Una vez más, sentada. Hace horas que mi pared dejó de pretender ser mi confidente. Solo quedo yo. Sola. Lejos, una canción que se repite y se repite sin sonarme a nada, pero escucho el silencio. Un silencio con el que trato de olvidar que el fracaso y la impotencia existen, o de recordarme que puede que no signifiquen nada. Un silencio que observo –dulce, amargo, ya descolorido- y entiendo como único refugio. Es casi un sentimiento que nace acunado por un aire que calla, tintado de este invierno sin fin, acariciado por el pincel de la lluvia, buscando nada.

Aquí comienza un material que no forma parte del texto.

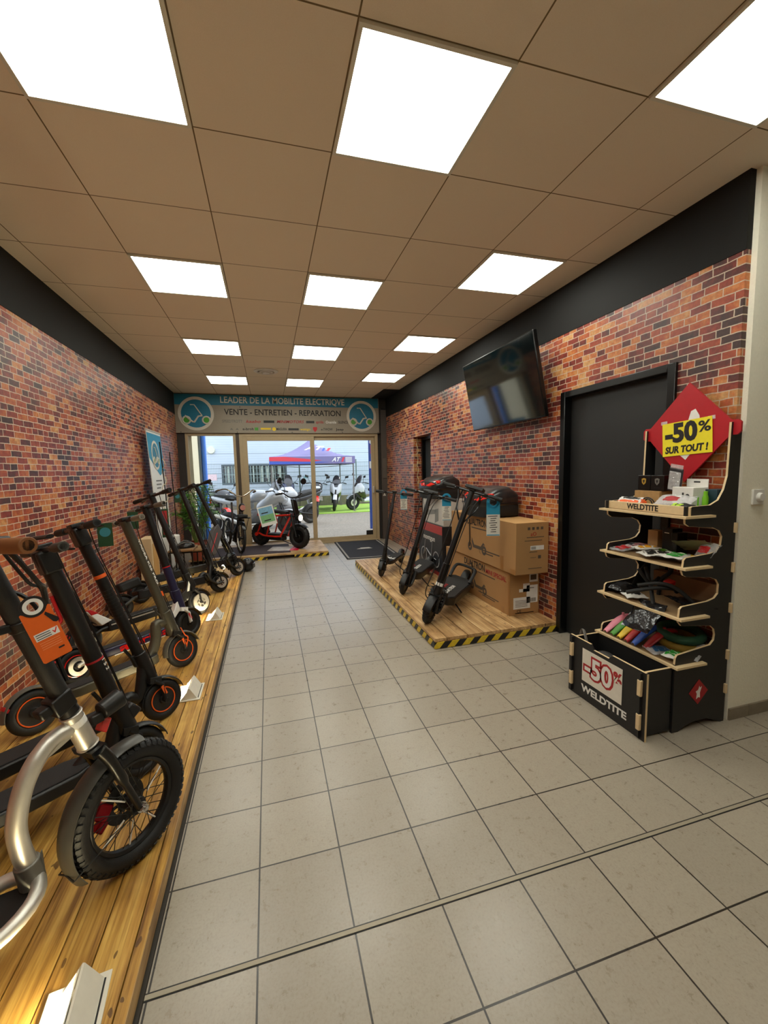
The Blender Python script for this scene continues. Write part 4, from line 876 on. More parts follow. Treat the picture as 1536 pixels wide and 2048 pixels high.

Y de nuevo me pierdo y, conmigo, las palabras.

Albores.


Soy diferente: sí. Y también consciente de que a muchos les molesta que lo sea. Pero, ¿qué me importa a mí? Hoy he ganado una nueva batalla, venciendo a la Pereza con que lucho cada día. Hoy estreno blog y alumbro pensamientos. Y lo hago con el ánimo del goloso que descubre una tableta de chocolate en la mesita tras comprobar casi con desesperación que no queda ninguna en el armario; o del pequeño que, nada más levantarse, recorre el pasillo en zigzag para ir, poco a poco, inaugurando lo que será la más importante de sus obras; o del alumno que, sin haber preparado un examen, lo afronta con el mayor de los optimismos, sentado en su mesa de colegio (tan típica, tan verde como lo sería su cabecita si fuera una fruta…).
Hoy soy yo la alumna, y este rincón, mi examen sin nota. Porque no tengo nada que perder y es en esa no-calificación donde está la clave, una clave que lleva impreso un nombre que no es el mío. Porque escribir en sí mismo es, si no Libertad, una liberación. Por eso, no haré por presentar este blog más que decir que en él no escribiré lo que caprichosamente quiera, sino lo que necesite escribir cuando el anhelo de libertad de mis ideas sobrepase mis límites.